L’Italia numero 1 per le morti sul lavoro

La sicurezza nelle aziende è ancora al di là da venire e gli incidenti sul si moltiplicano a ritmo crescente. E’ doveroso per gli imprenditori investire sulla tutela dei lavoratori. Il ritorno c’è ed è duplice: in vite umane e dal punto di vista economico. Un dipendente al sicuro lavora meglio e produce di più.

Roma – Morti sul lavoro: la strage continua! Il lavoro, la categoria che, da secoli, rappresenta il focus intorno a cui gira la vita degli individui e della collettività. Una sorta di dannazione perché se manca provoca una serie di disagi che possono portare anche a scelte estreme, come il suicidio. Quando c’è, il rischio è di morirne per infortunio. Il mese scorso si è tenuto a Bologna il convegno: “Per non morire lavorando”, a cura dell’ufficio per la Pastorale del mondo del lavoro dell’Arcidiocesi di Bologna.

L’Italia detiene un primato, di cui non bisogna esserne fieri, di decessi per incidenti sul lavoro. Al convegno è intervenuto il presidente della Cei, Matteo Zuppi, secondo cui “le gare al ribasso, qualche volta sono un’istigazione a delinquere” riferendosi agli appalti pubblici che spesso vengono aggiudicati da imprese che non fanno della sicurezza la loro condizione fondamentale. La tragedia non è solo per chi ha lasciato questa vita, ma anche per i superstiti. Non si tratta di mere statistiche, ma di situazioni drammatiche capitate a persone in carne ed ossa.

Il Cardinale Matteo Zuppi, presidente della CEI

Per i familiari dei defunti è come con la guerra: sono loro che si portano dentro le lacerazioni dei sopravvissuti. Il presidente della Cei ha rimarcato che bisogna lottare contro le cause e le responsabilità e, soprattutto, contro la logica del profitto ad ogni costo. Ma non solo, a volte anche la disperazione di chi accetta di lavorare a queste condizioni sono un rischio reale. In questa Italia dominata dai furbi e dai profittatori il nodo cruciale è la mancanza di controlli e il fatto che non vengono premiate le aziende che rispettano le regole rispetto a quelle che non lo fanno.

La sicurezza è la conditio sine qua non, ma il problema non è legiferare nuove leggi perché, forse, ne abbiamo fin troppe. Il vero vulnus è la carenza di applicazione, tant’è che la manutenzione, i controlli, la serietà e il rigore sanno molto di approssimazione. La complicità è il non attuare le condizioni previste dalla legge. Perché in questo modo si diventa conniventi, così come anche le omissioni giocano un ruolo decisivo.

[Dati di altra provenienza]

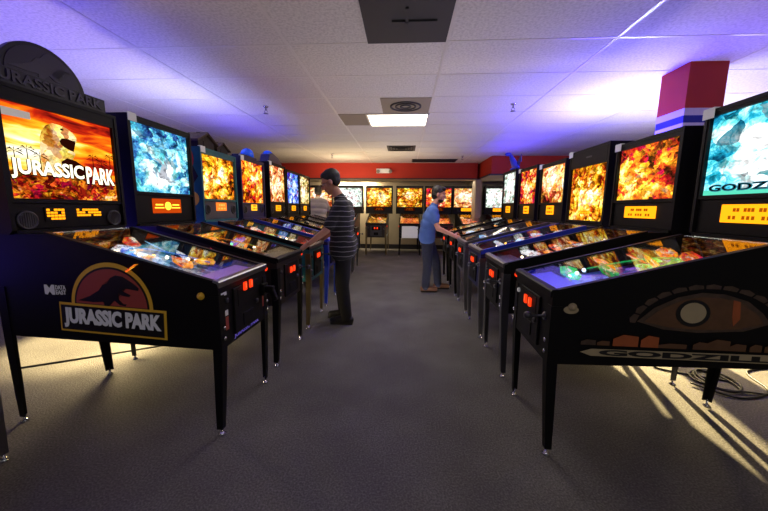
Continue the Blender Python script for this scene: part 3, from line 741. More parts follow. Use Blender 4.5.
# left row -----------------------------------------------------------
(p, rz) = L(1.885)
machine(p, rz, 'black pinball machine with sunset backglass, arched red side badge and arched topper', GL, dict(
    gz=(1.305, 1.80), zt=1.885, dz=1.218, slz=.80, near=2, seed=3, cabkey='cab_arch', cab=[BLACK, YEL_INK, RED_INK, BLACK_INK, WHITE_INK, PUR_INK], side_art=jp_side, front_art=jp_front,
    bg=[SKY, CROWD, HIDE, PALM, INKB, LETTER, pbr('white notice card', hx('#b8b0a8'), .6, emit=(1, .9, .8), es=.3)], bgbuild=jp_glass, bgkey='bg_arch', dispb=jp_disp, dispk='disp_arch', disp=[AMBER, AMBER_DIM, BLACK], spx=.26,
    pf=PF_COOL, apron=LILAC_APRON, plastics=[ORANGE_PL[1], ORANGE_PL[0], COOL_PL[1], COOL_PL[0], COOL_PL[3], ORANGE_PL[2]], ordered=True, npl=11, nb=16,
    bulbs=[BULB_W, BULB_B, BULB_Y, BULB_B, BULB_W, BULB_B, BULB_Y], bar=STEEL, fbtn=YEL_INK, pistol=True, ramp=BLUE_RAMP))
(p, rz) = L(2.685)
machine(p, rz, 'black pinball machine with pale cyan backglass and orange sun display', GL, dict(
    gz=(1.383, 1.90), zt=1.945, dz=1.273, near=2, seed=5, cab=[BROWNCAB], bg=art('pale cyan artwork', [(0, '#0c1a3a'), (.2, '#2a5a9a'), (.4, '#4ab0d0'), (.6, '#9ae0ea'), (.8, '#e8fbff'), (1, '#ffffff')], 31, 1.5, 3.8, (.45, .35, .5, .35), ink=.65, accent=('#102a5a', .6)),
    dispb=cyan_disp, dispk='disp_sun', disp=[emis('bright yellow display', hx('#ffd23a'), 2.2), emis('orange display ground', hx('#d0480c'), 1.)], speakers=False,
    pf=PF_MIX, plastics=[MIX_PL[0], MIX_PL[1], ORANGE_PL[1], MIX_PL[4], MIX_PL[3]], bulbs=[BULB_G, BULB_Y, BULB_W, BULB_R], card=-1, apron=DARK_APRON, leg=BLACK_METAL, ramp=AMB_RAMP))
(p, rz) = L(3.54, 0, 0)
def teal_box(b):
    for sx in (-1, 1):
        M = Matrix(((0, 0, sx, sx*.346), (sx, 0, 0, 1.17), (0, 1, 0, 1.52), (0, 0, 0, 1)))
        b.flat(ell(0, .22, .045, .10, n=14), M, 1); b.flat([(-.07, .1), (.03, .16), (.08, .05), (.0, -.06), (-.08, .0)], M @ Matrix.Translation((0, 0, .0012)), 3); b.flat(ell(.0, -.17, .075, .075, n=18), M, 2)
machine(p, rz, 'teal-sided pinball machine with yellow explosion backglass and two house models on top', GL, dict(
    gz=(1.352, 1.80), zt=1.86, dz=1.272, near=2, seed=7, cab=[TEAL], boxmat=[TEAL, pbr('red cartoon ink', hx('#a02a2a'), .5, emit=hx('#a02a2a'), es=.1), pbr('ochre ink', hx('#c08a2a'), .5, emit=hx('#c08a2a'), es=.1), BLACK_INK], boxart=teal_box, boxkey='box_teal',
    bg=art('yellow explosion artwork', GOLD, 33, 1.8, 4.2, (.45, .55, .5, .4), ink=.7), disp=[emis('orange digits', hx('#ff7a2a'), 1.5), emis('red digits', hx('#ffb050'), 1.5)], spx=.255, dw=.2, spk=GREYCAB,
    pf=PF_WARM, plastics=[RED_PL[1], COOL_PL[3], COOL_PL[2], MIX_PL[0], GREEN_PL[0], RED_PL[0]], leg=GOLD_STEEL, card=-1, bar=STEEL, apron=ORANGE_APRON, ramp=AMB_RAMP))
(p, rz) = L(4.34, 0, 0)
machine(p, rz, 'pinball machine on royal blue legs with red and gold backglass', GL, dict(
    gz=(1.328, 1.857), zt=1.90, dz=1.27, near=1, seed=9, cab=[NAVY], boxmat=[NAVY], bg=art('red gold artwork', FIRE, 35, 1.7, 4.6, (.6, .6, .5, .3)), dw=.16, spk=NAVY, disp=[emis('yellow digits', hx('#ffb82a'), 1.8), AMBER_DIM],
    pf=PF_WARM, plastics=RED_PL+WHITE_PL, leg=ROYAL, bar=ROYAL, rail=ROYAL, card=-1, apron=ORANGE_APRON))
(p, rz) = L(5.20, 0, 0)
machine(p, rz, 'black pinball machine with pale gold backglass and dark dome topper', GL, dict(
    gz=(1.36, 1.91), zt=1.95, dz=1.26, near=1, seed=11, cab=[BLACK], bg=art('pale gold artwork', PALE, 37, 1.6, 5, (.5, .5, .5, .3)), dw=.2, pf=PF_WARM, plastics=WHITE_PL+YEL_PL, leg=DULL_STEEL, card=-1))
(p, rz) = L(5.94, 0, 0)
machine(p, rz, 'pinball machine with blue and white backglass in the left row', GL, dict(
    gz=(1.35, 1.88), zt=1.92, dz=1.26, near=1, seed=13, cab=[BLACK], bg=art('blue white artwork', BLUE, 39, 1.6, 4.5, (.5, .5, .5, .4)), dw=.2, pf=PF_WARM, plastics=WHITE_PL+YEL_PL, leg=DULL_STEEL))
(p, rz) = L(6.64, 0, 0)
machine(p, rz, 'farthest pinball machine of the left row, with white and yellow backglass', GL, dict(
    gz=(1.35, 1.88), zt=1.92, dz=1.26, near=1, seed=15, cab=[BLACK], bg=art('white yellow artwork', [(0, '#0c0806'), (.3, '#5a4a1c'), (.5, '#e0c060'), (.7, '#fff4c0'), (1, '#ffffff')], 41, 1.5, 5, (.5, .45, .5, .35)), dw=.18, pf=PF_WARM, plastics=WHITE_PL, leg=DULL_STEEL))
machine((-1.95, 1.07), R(90), 'pinball machine on silver legs cut off by the edge, behind the arched-badge machine', GL, dict(
    near=1, seed=17, cab=[pbr('blue white flecked side art', hx('#6a6a84'), .5, noise=.9, nscale=14)], bg=art('amber artwork', FIRE, 43, 1.2, 4, (.5, .5, .5, .2)), pf=PF_WARM, plastics=WHITE_PL, leg=STEEL, bar=STEEL, start=BULB_W))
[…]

Più sicurezza sul posto di lavoro

Zuppi si augura che su questi temi ci sia “un’alleanza tra istituzioni, chiesa, sindacato e società civile” E, soprattutto, la cancellazione del concetto di “fatalità” che diventa giustificazione, quando, invece ci sono delle precise responsabilità e coperture da svelare. Non è accanimento ma sete di giustizia. E se le nuove tecnologie, per quanto riguarda la sicurezza, possano dare una mano sostanziale, ma prevedono forti investimenti è il caso di farli. Perché in una società moderna, civile, democratica e, soprattutto, fondata sul lavoro, come recita la nostra Costituzione, non si può morire per esso. E’ un crimine e va combattuto!